Established as The Skamokawa Eagle in 1891
As Wahkiakum County officials began working on their 2011 budgets, they received a report from the state Department of Natural Resources on Tuesday regarding potential income from logging on trust timber lands.
Steve Ogden, newly promoted manager of the agency's lower Columbia district, said income could hit $1.6 million this year, up from the $1.1 million the county commissioners anticipated a year ago when they wrote the 2010 budget.
The income goes to the county's Current Expense Fund, which finances most county offices.
Ogden said purchasers of a timber sale up Schraum in the Elochoman Valley have started logging the sale earlier than anticipated, which added to the anticipated total for 2010.

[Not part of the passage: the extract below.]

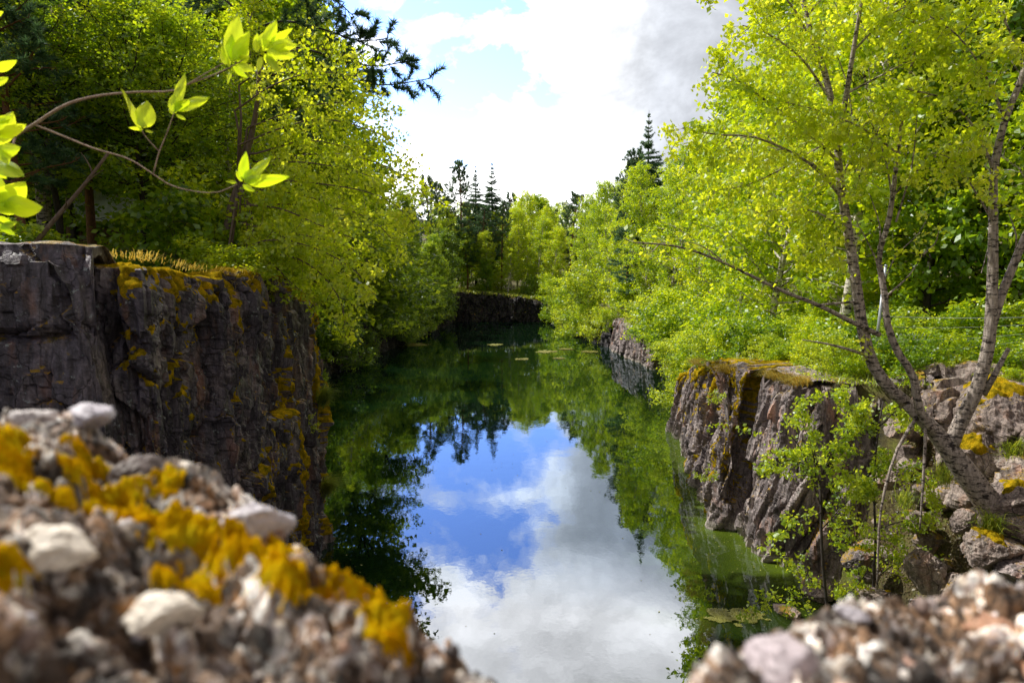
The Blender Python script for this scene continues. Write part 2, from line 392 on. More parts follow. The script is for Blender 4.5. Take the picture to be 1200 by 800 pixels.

However, sales now sold or ready to be sold will generate about $784,874. That figure, an estimate, is conservative, he said; the total could be higher if purchasers go to work on sales that could be logged in either 2011 or 2012.
Market swings have affected timber revenue.
No one bid during the summer on a sale named Rattler. Ogden said DNR staff checked with possible bidders to learn why.
Bidders responded that the sale was set up to be logged in just over a year, and the purchasers weren't sure they would have good markets.
They also pointed out that the sale had been appraised early this year when the market was high, and the agency set a minimum bid of $2 million. By the time the sale went to bid, the market had softened, and purchasers felt the timber was over valued.
The DNR consequently turned the sale into a two year sale and cut the minimum bid to $1.53 million to reflect current market conditions.
The Rattler sale will go to bid on November 18.